How to Go Green When Visiting London

Your guide to eco-friendly shopping, eating and sightseeing in the city.

The Mayor of London wants over half of London’s total area to be covered with vegetation by 2050—so there’s no better city in which to be green. As a Londoner who tries to be friendly to the environment, I know that being sustainable in this city can be rewarding, fun and make you feel happier.

Sightseeing and Touring

You’ll discover plenty of open-top bus tours to try, but one of them is greener than most: The Original Tour launched a frog-coloured vehicle in late 2018 that was hailed as London’s first fully electric sightseeing bus. The carbon-free bus is fully charged in 4.5 hours, after which it can travel 150km. Catch Original’s Electric Bus Tour, daily at 10am from Victoria Station. The company plans to launch three more this year and you expect many more to follow suit, thanks to the recent introduction of London’s Ultra Low Emission Zone (ULEZ) by the mayor.  

The Shard, London, UK

Of course, there’s nothing greener than sightseeing on foot. London offers almost every walking tour theme that you could think of, including Insider London, which runs a Cutting Edge Green Tour. This two-hour jaunt shows off the sustainable side to the city, including shops, hotels, developments and communities that are leading the way. It also runs the Sustainable Architecture Walking Tour, taking you through the Ancient City to discover the area’s technology-festooned skyscrapers.

Neil Simpson, bike, London, UK

According to London’s Deputy Mayor for Environment and Energy, Shirley Rodrigues, another great green-friendly way to discover London is by bike. Use our cycle hire scheme to get a feel for the buzz of the city—get off the main roads and find some tucked-away hidden gems. 

Eating and Drinking

London’s latest zero-waste restaurant, Silo, opens in June in Hackney Wick’s White Building, which is already home to the Crate Brewery and pizzeria. The original Silo in Brighton claims to be the UK’s first zero-waste restaurant and has become one of the area’s most acclaimed places to eat.

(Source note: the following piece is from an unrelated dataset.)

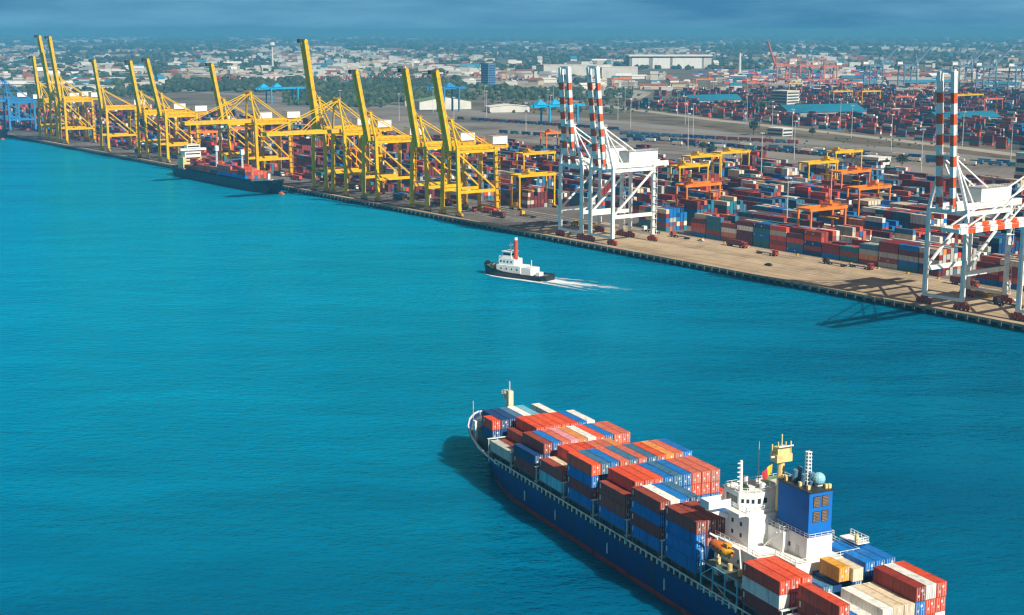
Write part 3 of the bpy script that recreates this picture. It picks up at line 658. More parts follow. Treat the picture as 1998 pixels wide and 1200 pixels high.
b = MB(); b.box(-2.45, 2.45, 1.9, 6.1, 9.0, 9.9, 'glass'); b.box(-2.1, 2.1, 1.55, 6.46, 9.0, 9.9, 'glass'); b.build('window', wt)
for y in (.6, 2.6, 4.6, 6.4): MB().box(-3.26, -3.19, y, y + .7, 6.0, 6.8, 'glass').build('window', tug)
for y in (-3, 0, 3, 6): MB().box(-3.76, -3.69, y, y + .6, 3.2, 3.9, 'glass').build('window', tug)
b = MB(); b.tube((-1.2, -.2, 7.6), (-1.2, -.2, 15.6), 1.0, .85, 'tug_funnel', 12); b.tube((-1.2, -.2, 15.6), (-1.2, -.2, 16.6), .75, .7, 'house_white', 10); b.build('funnel', tug)
b = MB(); b.beam((0, 3.6, 10.6), (0, 3.6, 14.2), .3, .3, 'house_white'); b.box(-1.2, 1.2, 3.5, 3.7, 13, 13.2, 'house_white'); b.beam((0, -8, 4.6), (0, -8, 7.6), .25, .25, 'house_white'); b.build('mast', tug)
b = MB(); b.tube((-1.2, 12.5, 3.8), (1.2, 12.5, 3.8), 1.0, 1.0, 'mast_cream', 10); b.box(-1.4, 1.4, 11.8, 13.2, 2.6, 3.3, 'crane_ochre'); b.box(-1.6, 1.6, -13.5, -11.5, 1.5, 3, 'house_white'); b.build('winch', tug)
b = MB(); b.rail([(-3.3, -10), (-3.3, -4.5)], 4.6, 1.0, 'house_white', 1.2, .06); b.rail([(-3.1, -.4), (-3.1, 7.9), (3.1, 7.9)], 7.6, 1.0, 'house_white', 1.2, .06); b.build('railing', tug)
def wake():
    b = MB(); th = []
    def ribbon(pts):
        o = len(b.v); vs = []
        for x, y, w, t in pts:
            w *= 1.7; vs += [(x - w, y, .03), (x, y, .05), (x + w, y, .03)]; th.extend([t * .55, t * 1.2, t * .55])
        b.add(vs, [(3 * i + j, 3 * i + j + 1, 3 * i + j + 4, 3 * i + j + 3) for i in range(len(pts) - 1) for j in (0, 1)], 'foam')
    ribbon([(-2.6, 18.5, .7, .85), (-5.2, 11, 1.0, .88), (-6.2, 3, 1.3, .86), (-6.6, -8, 1.4, .80), (-7.6, -20, 1.4, .72), (-10, -34, 1.8, .60), (-13, -50, 2.2, .46)])
    ribbon([(2.6, 18.5, .7, .8), (5.2, 11, .9, .8), (6.2, 3, 1.1, .76), (7.0, -10, 1.2, .7), (8.6, -24, 1.5, .6), (11, -42, 1.8, .46)])
    ribbon([(0, -17.5, 3.6, .92), (0, -21, 3.8, .88), (0, -28, 3.6, .80), (0, -38, 3.8, .66), (1, -52, 4.4, .55), (1, -66, 5, .42)])
    ribbon([(-3, -21, 1.2, .7), (-5, -34, 1.8, .62), (-8, -48, 2.2, .50), (-11, -62, 2.6, .40)])
    o = b.build('wake_foam', None, (TO[0], TO[1], 0), TR_)
    a = o.data.attributes.new('thick', 'FLOAT', 'POINT'); a.data.foreach_set('value', th)
    tag(o, 'white foam wake spreading behind the tugboat', 'wake', kind='stuff')
wake()

# ---------------------------------------------------------------- quay cranes
def bogie(parent, v, u, m):
    b = MB()
    for du in (-3.2, -1.1, 1.1, 3.2):
        b.tube((v - .35, u + du, .72), (v + .35, u + du, .72), .62, .62, 'rubber', 8)
        b.box(v - .8, v + .8, u + du - .75, u + du + .75, .75, 1.75, m)
    b.box(v - .65, v + .65, u - 3.6, u - .4, 1.75, 2.6, m); b.box(v - .65, v + .65, u + .4, u + 3.6, 1.75, 2.6, m); b.box(v - .55, v + .55, u - 1.6, u + 1.6, 2.6, 3.55, m)
    b.build('bogie', parent)
GA = 29.5
def sts_crane(u, label, body='crane_yellow', raised=True, big=False, white=False, ang=78., blen=None, group='yellow quay cranes', cat='crane', simple=False, loc=None, rz=None, half=10., boomm=None, mh='b_white', gh=46.):
    """local x inland from the waterside rail, local y along the quay"""
    v0 = -14.
    t = thing('ship_to_shore_crane', label, cat, loc or Q(v0, u, GZ), QR if rz is None else rz, group)
    H = half; zg = gh - GZ; zp = 15.6; apz = (72 if big else (68 if white else 64.5)) - GZ
    lw = 1.8 if white else 2.3
    tap = 0 if white else 1.6     # yellow legs lean in a little
    for x in (0, GA):
        for y in (-H, H):
            b = MB(); sg = 1 if y > 0 else -1
            b.beam((x, y, 3.6), (x, y - sg * tap, zg + .8), lw, lw * .9, body, lw * .9, lw * .78, up=(0, 1, 0))
            b.build('leg', t)
    b = MB()
    for y in (-H, H):
        sg = 1 if y > 0 else -1; yy = y - sg * tap * .35
        MB().beam((.9, yy, zp), (GA - .9, yy, zp), 1.2, 2.0, body).build('portal_beam', t)
        y2 = y - sg * tap
        MB().beam((.6, y2, zg - 1.2), (GA + .6, y2, zg - 1.2), 1.1, 1.8, body).build('upper_beam', t)
    for x in (0, GA):
        MB().beam((x, -H + .8, 4.1), (x, H - .8, 4.1), 1.0, 1.2, 'crane_white' if white else body).build('sill_beam', t)
        MB().beam((x, -H + 1, zg - 1.0), (x, H - 1, zg - 1.0), 1.0, 1.6, body).build('cross_beam', t)
    if not simple:
        for x in (0, GA):
            for y in (-H, H): bogie(t, x, y, 'bogie_red' if white else 'crane_ochre')
    b = MB()
    for y in (-H, H):
        sg = 1 if y > 0 else -1; y1 = y - sg * tap * .9; y0 = y - sg * tap * .4
        MB().beam(*(((GA - .7, y1, zg - 2.5), (.9, y0, zp + 1)) if white else ((.9, y1, zg - 2.5), (GA - .9, y0, zp + 1))), .85, 1.0, body).build('brace', t)
    gy = 3.6 if white else 2.6
    b = MB()
    for y in (-gy, gy): b.beam((-3, y, zg + .9), (GA + (16 if white else 14), y, zg + .9), 1.4, 2.8, body)
    for x in np.arange(2, GA + 12, 7.5): b.box(x, x + .6, -gy + .5, gy - .5, zg + .4, zg + 1.2, body)
    b.rail([(-2, -gy - 1.2), (GA + 12, -gy - 1.2)], zg + .2, 1.1, body, 4, .05)
    b.build('girder', t)
    b = MB()      # A-frame
    topy = 3.4
    for sg in (-1, 1):
        b.beam((0, sg * (H - tap), zg), (-1.2, sg * topy, apz), 1.4, 1.3, body, .9, .9)
        b.beam((12 if white else 9, sg * gy, zg + 2), (-.8, sg * topy, apz - .6), .6, .7, body)
    b.beam((-1.2, -topy - .8, apz), (-1.2, topy + .8, apz), 1.5, 1.4, body)
    b.box(-2.6, .8, -topy - .6, topy + .6, apz + .7, apz + .95, body); b.rail([(-2.4, -topy), (-2.4, topy), (.6, topy), (.6, -topy), (-2.4, -topy)], apz + .95, 1.1, body, 1.5, .05)
    b.build('gantry_frame', t)
    b = MB()
    for sg in (-1, 1):
        MB().beam((-.8, sg * topy, apz), (GA - 1 if not white else GA + 2, sg * gy, zg + 2.2), .55, .6, body).build('backstay', t)
    b = MB()
    if white: b.box(16, 37, -4.6, 4.6, zg + 2.3, zg + 8.2, 'house_white'); b.box(15.8, 37.2, -4.8, 4.8, zg + 8.2, zg + 8.45, 'r_grey'); b.rail([(16, -4.7), (37, -4.7)], zg + 8.45, 1.1, 'crane_white', 2, .05)
    else: b.box(GA + 1, GA + 12.5, -4.4, 4.4, zg + 2.3, zg + 7.4, 'house_white'); b.box(GA + .8, GA + 12.7, -4.6, 4.6, zg + 7.4, zg + 7.65, 'r_grey')
    b.build('machinery_house', t)
    # boom
    L_ = blen or (66 if big else 50); a = rad(ang) if raised else rad(0)
    hx = -1.5; d = Vector((-math.cos(a), 0, math.sin(a))); n = Vector((math.sin(a), 0, math.cos(a)))
    bm = boomm or body; b = MB(); o = Vector((hx, 0, zg + .9))
    if white:
        k = 13; by = 3.6
        for y in (-by, by):
            for i in range(k):
                p = o + Vector((0, y, 0)) + d * (L_ * i / k); q = o + Vector((0, y, 0)) + d * (L_ * (i + 1) / k)
                b.beam(p, q, 1.9, 2.3, 'crane_red' if i % 2 == (0 if raised else 1) and i < k - 1 else 'crane_white', up=tuple(n))
        for i in range(1, k, 2):
            p = o + d * (L_ * i / k); b.beam(p + Vector((0, -by + .7, 0)), p + Vector((0, by - .7, 0)), .5, .6, 'crane_white')
        p = o + d * L_; b.beam(p + Vector((0, -by - .6, 0)), p + Vector((0, by + .6, 0)), 1.1, 1.5, 'crane_white')
    else:
        by = 2.7 if big else 2.1; w = 1.9 if big else 1.7
        for y in (-by, by): b.beam(o + Vector((0, y, 0)), o + Vector((0, y, 0)) + d * L_, w, 2.8 if big else 2.5, bm, up=tuple(n))
        for i in range(1, 12):
            p = o + d * (L_ * i / 12); b.beam(p + Vector((0, -by + .6, 0)), p + Vector((0, by - .6, 0)), .6, .7, bm)
        p = o + d * (L_ - .5); b.beam(p + Vector((0, -by - .8, 0)), p + Vector((0, by + .8, 0)), 1.6, 2.6, bm)
        if raised: q = p + n * -3.2; b.beam(q + Vector((0, -1.9, .5)), q + Vector((0, 1.9, .5)), 2.6, 2.6, 'dark')
    for y in (-by - .9,):
        b.beam(o + Vector((0, y, 0)) + n * .6, o + Vector((0, y, 0)) + n * .6 + d * (L_ - 2), .5, .1, 'steel', up=tuple(n))
    b.build('boom', t)
    b = MB()
    if raised:
        for sg in (-1, 1):
            p = o + d * (L_ * .45) + n * 1.2; p.y = sg * by
            b = MB(); b.beam((-1.2, sg * topy, apz), p, .3, .35, body)
            b.beam(p, o + Vector((0, sg * by, 0)) + d * (L_ * .08) + n * 2.2, .3, .3, 'steel'); b.build('forestay', t)
    else:
        for sg in (-1, 1):
            for fr_ in (.48, .92):
                p = o + d * (L_ * fr_) + Vector((0, sg * by, 1.2)); MB().beam((-1.2, sg * topy, apz), p, .5, .5, body).build('forestay', t)
    b = MB()      # trolley and cab
    tx = -30 if not raised else 8
    b.box(tx - 3, tx + 3, -2.4, 2.4, zg - 1.2, zg - .35, 'dark'); b.box(tx + 3.2, tx + 5.6, -1.4, 1.4, zg - 3.4, zg - .6, 'house_white'); b.box(tx + 3.1, tx + 3.2, -1.2, 1.2, zg - 2.8, zg - 1.2, 'glass')
    b.build('operator_cab', t)
    if not simple:
        b = MB(); y = -H - 1.4      # access stair tower on the landside leg
        for i in range(9):
            z = 4 + i * 4.4; b.box(GA - 1, GA + 1.6, y - .6, y + .5, z, z + .12, body)
            b.beam((GA - .9 + 2.3 * (i % 2), y, z), (GA + 1.4 - 2.3 * (i % 2), y, z + 4.4), .3, .12, body)
        for x in (GA - 1, GA + 1.6): b.beam((x, y, 3.6), (x, y, 43), .14, .14, body)
        b.build('stairway', t)
    return t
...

The Hackney branch has its own ecosystem, dealing directly with producers, buying whole foods and composting food waste back into the soil. This is a wonderfully green destination—and that’s without mentioning its pretty, canalside location.

Hackney Wick’s White Building, London, UK

In Hoxton, Cub also tries hard to eliminate waste completely. It’s the first restaurant by world-renowned bartender Ryan Chetiyawardana and is amazing. The dining room is made from recycled materials and the menu relies heavily on food waste and overlooked ingredients, leading to supremely creative, unpredictable and delicious dishes. The set menu is good value as it incorporates drinks to match most courses.  

Since watching the documentary "A Plastic Planet," acclaimed chef Skye Gyngell has been on a mission to make Spring Restaurant in Somerset House one of London’s first plastic-free restaurants. It was one of the first to stop using plastic straws, and Gyngell aims to eventually eradicate all single-use plastic at Spring.

Spring Restaurant, Somerset House, London, UK

Meanwhile, its Scratch menu turns the kitchen’s leftover food into delicious dishes, so that nothing gets thrown away. Scratch is available pre-theatre every day (5.30-6.30pm) and costs £20 for three courses. Spring is a relatively fancy restaurant, so that represents great value.

Shopping and Vintage Hunting

This city’s fashion is celebrated for being cool and confident, so if you want to invest in something distinctly London, go vintage. Brick Lane, Camden Market and Portobello Road are all tremendous places to get your one-off fashion fix. Vintage stores to seek out include Beyond Retro (with three sites in London) and Rokit (four), which both offer affordable and fun clothes shopping.

Beyond Retro, London, UK

Portobello Road is also the place for sustainable shopping beyond clothing: browse rows of shops and stalls filled with retro souvenirs, or quirky antiques from the likes of Portobello Stamp Company and Vida Vida, which sells ethical, handmade leather bags and accessories.